Manga - Aqueles que eu sabia, de antemão, que não dariam certo. Todos os derivados de peças de teatro, como ``Cupim", ``O Golpe" e ``Papai Fanfarrão".
Folha - Como você reage às análises que hoje se fazem às suas paródias?
Manga - Adoro. Mas a verdade é que eu não tinha a menor noção de metade das coisas que hoje falam a respeito de ``Nem Sansão Nem Dalila". Todos aqueles simbolismos fazem, de fato, sentido, mas tudo foi criado de forma intuitiva, sem segundas intenções. Claro que estávamos parodiando o filme do Cecil B. De Mille e que o personagem do Oscarito foi inspirado no Getúlio Vargas do Estado Novo, mas nem a palavra paródia a gente usava.

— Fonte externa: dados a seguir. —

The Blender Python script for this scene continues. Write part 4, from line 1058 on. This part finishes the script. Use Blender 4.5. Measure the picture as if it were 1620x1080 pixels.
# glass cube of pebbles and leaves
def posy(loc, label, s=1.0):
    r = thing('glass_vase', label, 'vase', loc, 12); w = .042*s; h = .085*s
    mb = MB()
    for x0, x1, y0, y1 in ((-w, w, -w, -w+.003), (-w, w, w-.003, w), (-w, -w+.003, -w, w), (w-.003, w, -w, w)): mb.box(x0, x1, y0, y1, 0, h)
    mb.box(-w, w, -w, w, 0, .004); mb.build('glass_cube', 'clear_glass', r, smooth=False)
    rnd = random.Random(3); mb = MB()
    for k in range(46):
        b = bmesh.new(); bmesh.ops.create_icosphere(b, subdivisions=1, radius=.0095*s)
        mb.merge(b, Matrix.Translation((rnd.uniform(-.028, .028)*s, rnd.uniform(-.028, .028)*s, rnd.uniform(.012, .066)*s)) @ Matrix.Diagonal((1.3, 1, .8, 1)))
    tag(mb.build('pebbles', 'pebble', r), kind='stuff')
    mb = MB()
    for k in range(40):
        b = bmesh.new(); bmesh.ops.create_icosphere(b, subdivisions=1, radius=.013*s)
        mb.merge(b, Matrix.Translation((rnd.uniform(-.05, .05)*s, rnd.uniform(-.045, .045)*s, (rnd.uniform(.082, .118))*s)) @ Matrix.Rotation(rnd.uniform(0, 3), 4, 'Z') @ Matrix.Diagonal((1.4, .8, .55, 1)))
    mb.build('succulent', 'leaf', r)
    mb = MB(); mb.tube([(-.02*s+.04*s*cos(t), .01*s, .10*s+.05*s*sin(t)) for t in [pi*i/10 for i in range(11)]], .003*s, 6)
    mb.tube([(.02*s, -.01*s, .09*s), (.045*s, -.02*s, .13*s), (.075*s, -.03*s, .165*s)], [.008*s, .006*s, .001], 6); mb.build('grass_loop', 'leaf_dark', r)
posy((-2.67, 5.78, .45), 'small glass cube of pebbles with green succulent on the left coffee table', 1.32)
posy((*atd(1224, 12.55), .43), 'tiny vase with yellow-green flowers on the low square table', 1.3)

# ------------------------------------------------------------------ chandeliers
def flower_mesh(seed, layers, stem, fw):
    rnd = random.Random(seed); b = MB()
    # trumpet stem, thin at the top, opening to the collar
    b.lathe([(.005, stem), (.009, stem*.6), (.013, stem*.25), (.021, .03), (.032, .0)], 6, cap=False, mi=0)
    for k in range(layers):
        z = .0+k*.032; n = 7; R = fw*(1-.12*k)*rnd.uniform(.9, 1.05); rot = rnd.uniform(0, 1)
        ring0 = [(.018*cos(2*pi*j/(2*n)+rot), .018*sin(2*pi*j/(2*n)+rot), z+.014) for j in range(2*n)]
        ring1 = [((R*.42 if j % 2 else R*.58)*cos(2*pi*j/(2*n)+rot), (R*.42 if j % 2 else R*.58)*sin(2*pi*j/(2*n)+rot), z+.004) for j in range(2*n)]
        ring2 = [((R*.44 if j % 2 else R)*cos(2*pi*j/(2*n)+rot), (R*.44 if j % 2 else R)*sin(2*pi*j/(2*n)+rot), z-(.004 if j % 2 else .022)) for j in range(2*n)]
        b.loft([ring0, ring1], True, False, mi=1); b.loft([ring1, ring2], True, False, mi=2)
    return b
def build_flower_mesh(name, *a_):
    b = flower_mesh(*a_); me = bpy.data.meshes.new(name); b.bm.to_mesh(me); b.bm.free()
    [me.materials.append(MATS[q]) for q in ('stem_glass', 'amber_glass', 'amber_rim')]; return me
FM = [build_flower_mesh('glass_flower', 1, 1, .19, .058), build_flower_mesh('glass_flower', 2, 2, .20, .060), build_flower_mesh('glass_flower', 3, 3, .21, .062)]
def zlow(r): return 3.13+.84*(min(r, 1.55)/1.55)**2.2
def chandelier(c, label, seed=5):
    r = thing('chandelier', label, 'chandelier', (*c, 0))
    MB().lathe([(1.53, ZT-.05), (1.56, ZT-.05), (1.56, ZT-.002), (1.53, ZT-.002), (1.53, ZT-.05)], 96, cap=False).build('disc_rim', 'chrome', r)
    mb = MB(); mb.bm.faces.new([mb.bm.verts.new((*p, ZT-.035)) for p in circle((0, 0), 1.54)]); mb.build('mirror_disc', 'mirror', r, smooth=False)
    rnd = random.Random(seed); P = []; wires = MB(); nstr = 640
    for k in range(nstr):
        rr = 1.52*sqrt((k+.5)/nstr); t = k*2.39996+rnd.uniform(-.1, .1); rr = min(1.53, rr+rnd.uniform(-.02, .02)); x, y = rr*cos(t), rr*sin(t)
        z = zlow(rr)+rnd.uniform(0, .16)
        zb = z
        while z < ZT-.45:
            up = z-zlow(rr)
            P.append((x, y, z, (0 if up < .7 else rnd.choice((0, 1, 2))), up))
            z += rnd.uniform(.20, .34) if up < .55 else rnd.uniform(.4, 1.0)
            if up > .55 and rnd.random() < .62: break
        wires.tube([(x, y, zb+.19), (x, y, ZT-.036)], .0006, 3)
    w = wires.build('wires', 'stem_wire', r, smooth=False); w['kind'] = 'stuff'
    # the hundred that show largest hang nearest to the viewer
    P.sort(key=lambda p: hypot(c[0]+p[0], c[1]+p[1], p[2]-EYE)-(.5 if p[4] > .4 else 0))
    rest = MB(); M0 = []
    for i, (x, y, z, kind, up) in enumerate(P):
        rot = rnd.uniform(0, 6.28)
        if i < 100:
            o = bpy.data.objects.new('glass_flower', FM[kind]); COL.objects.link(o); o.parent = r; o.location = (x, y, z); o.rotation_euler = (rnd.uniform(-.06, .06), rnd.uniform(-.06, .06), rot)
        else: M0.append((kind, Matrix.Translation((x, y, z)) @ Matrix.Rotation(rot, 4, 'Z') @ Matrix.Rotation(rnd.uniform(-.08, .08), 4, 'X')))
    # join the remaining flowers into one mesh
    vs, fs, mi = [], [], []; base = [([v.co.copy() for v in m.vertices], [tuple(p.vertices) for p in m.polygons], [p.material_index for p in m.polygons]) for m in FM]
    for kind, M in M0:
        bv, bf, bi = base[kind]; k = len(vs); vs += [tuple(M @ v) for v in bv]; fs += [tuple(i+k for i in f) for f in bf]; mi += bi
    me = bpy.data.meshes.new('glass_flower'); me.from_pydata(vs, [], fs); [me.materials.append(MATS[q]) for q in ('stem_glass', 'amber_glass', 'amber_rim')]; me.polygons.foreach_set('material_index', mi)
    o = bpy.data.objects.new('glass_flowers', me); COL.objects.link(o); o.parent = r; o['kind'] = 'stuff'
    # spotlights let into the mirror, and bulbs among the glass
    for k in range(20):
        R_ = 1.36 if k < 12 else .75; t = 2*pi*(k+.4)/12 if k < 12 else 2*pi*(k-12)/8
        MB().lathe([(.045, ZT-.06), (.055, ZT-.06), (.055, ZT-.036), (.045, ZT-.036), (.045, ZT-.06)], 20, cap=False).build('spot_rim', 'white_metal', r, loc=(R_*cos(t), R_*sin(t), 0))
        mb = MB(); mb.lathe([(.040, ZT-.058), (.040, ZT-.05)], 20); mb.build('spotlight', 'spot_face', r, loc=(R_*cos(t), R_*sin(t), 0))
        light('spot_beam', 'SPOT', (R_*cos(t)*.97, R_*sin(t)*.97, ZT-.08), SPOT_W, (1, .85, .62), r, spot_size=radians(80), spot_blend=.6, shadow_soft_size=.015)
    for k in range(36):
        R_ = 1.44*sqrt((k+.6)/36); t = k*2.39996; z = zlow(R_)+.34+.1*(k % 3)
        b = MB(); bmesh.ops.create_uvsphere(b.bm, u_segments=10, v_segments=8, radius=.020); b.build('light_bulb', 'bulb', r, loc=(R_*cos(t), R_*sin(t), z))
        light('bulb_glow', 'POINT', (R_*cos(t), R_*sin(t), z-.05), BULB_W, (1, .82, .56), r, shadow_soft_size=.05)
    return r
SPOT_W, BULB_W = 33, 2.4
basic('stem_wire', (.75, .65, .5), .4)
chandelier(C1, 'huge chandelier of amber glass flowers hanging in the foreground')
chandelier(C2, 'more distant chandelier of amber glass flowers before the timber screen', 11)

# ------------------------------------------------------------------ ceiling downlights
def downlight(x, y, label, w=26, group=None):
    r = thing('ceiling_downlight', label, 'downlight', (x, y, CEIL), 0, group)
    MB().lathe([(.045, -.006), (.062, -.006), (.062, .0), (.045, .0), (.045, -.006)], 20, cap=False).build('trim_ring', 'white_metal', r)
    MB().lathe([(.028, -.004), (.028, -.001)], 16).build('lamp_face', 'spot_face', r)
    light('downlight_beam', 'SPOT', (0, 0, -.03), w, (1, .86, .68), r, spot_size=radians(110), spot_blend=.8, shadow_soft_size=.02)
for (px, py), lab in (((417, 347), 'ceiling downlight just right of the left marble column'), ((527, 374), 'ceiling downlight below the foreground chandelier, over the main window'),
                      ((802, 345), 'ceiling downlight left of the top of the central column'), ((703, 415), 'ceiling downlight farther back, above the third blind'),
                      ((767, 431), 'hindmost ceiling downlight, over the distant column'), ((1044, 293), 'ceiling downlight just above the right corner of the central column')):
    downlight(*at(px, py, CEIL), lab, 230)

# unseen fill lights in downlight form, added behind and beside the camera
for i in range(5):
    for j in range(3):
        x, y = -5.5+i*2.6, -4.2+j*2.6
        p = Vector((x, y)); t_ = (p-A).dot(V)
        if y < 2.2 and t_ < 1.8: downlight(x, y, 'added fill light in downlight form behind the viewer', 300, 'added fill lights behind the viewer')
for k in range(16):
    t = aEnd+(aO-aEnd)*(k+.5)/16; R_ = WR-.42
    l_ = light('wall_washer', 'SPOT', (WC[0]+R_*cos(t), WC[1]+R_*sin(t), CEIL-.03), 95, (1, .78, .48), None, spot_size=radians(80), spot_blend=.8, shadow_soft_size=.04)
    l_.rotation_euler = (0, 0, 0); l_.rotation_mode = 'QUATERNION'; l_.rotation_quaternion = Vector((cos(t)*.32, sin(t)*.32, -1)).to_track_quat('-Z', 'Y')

A gente se referia ao filme como uma sátira. O curioso é que hoje, quando faço alguma coisa consciente nas minisséries, ninguém nota. Fiz o escritório de ``Engraçadinha" todo em vermelho, porque era lá que ela perdia a virgindade e o rapaz perdia o pênis, mas nenhum crítico notou o uso dramático da cor.
Folha - Que tipo de satisfação lhe dá a Rede Globo?
Manga - É a minha nova Atlântida, só que com muito mais recursos e um padrão de qualidade forçado pela necessidade de competir internacionalmente. As minisséries são como longas-metragens. Mas é claro que eu sinto uma saudade danada do cinema.
Folha - Que só tem condição de existir, hoje em dia, associado à televisão.
Manga - Sem a parceria da TV, não há saída para o cinema. É assim no mundo inteiro e não será diferente no Brasil. Isso ainda vai acontecer. Mas, quando acontecer, já estarei numa cadeira de rodas.
Folha - Você tem algum projeto para cinema guardado na gaveta?
Manga - Nenhum. Tirei o cinema da minha cabeça. Se aparecesse uma chance, gostaria de fazer algo romântico. Há um livro do Jorge Amado que eu adoraria adaptar ao cinema, ``Velho Marinheiro", mas, infelizmente, os direitos de filmagem foram comprados pelo Anthony Quinn, que não ata nem desata. Tenho até um ator para fazer o marinheiro: Antonio Fagundes.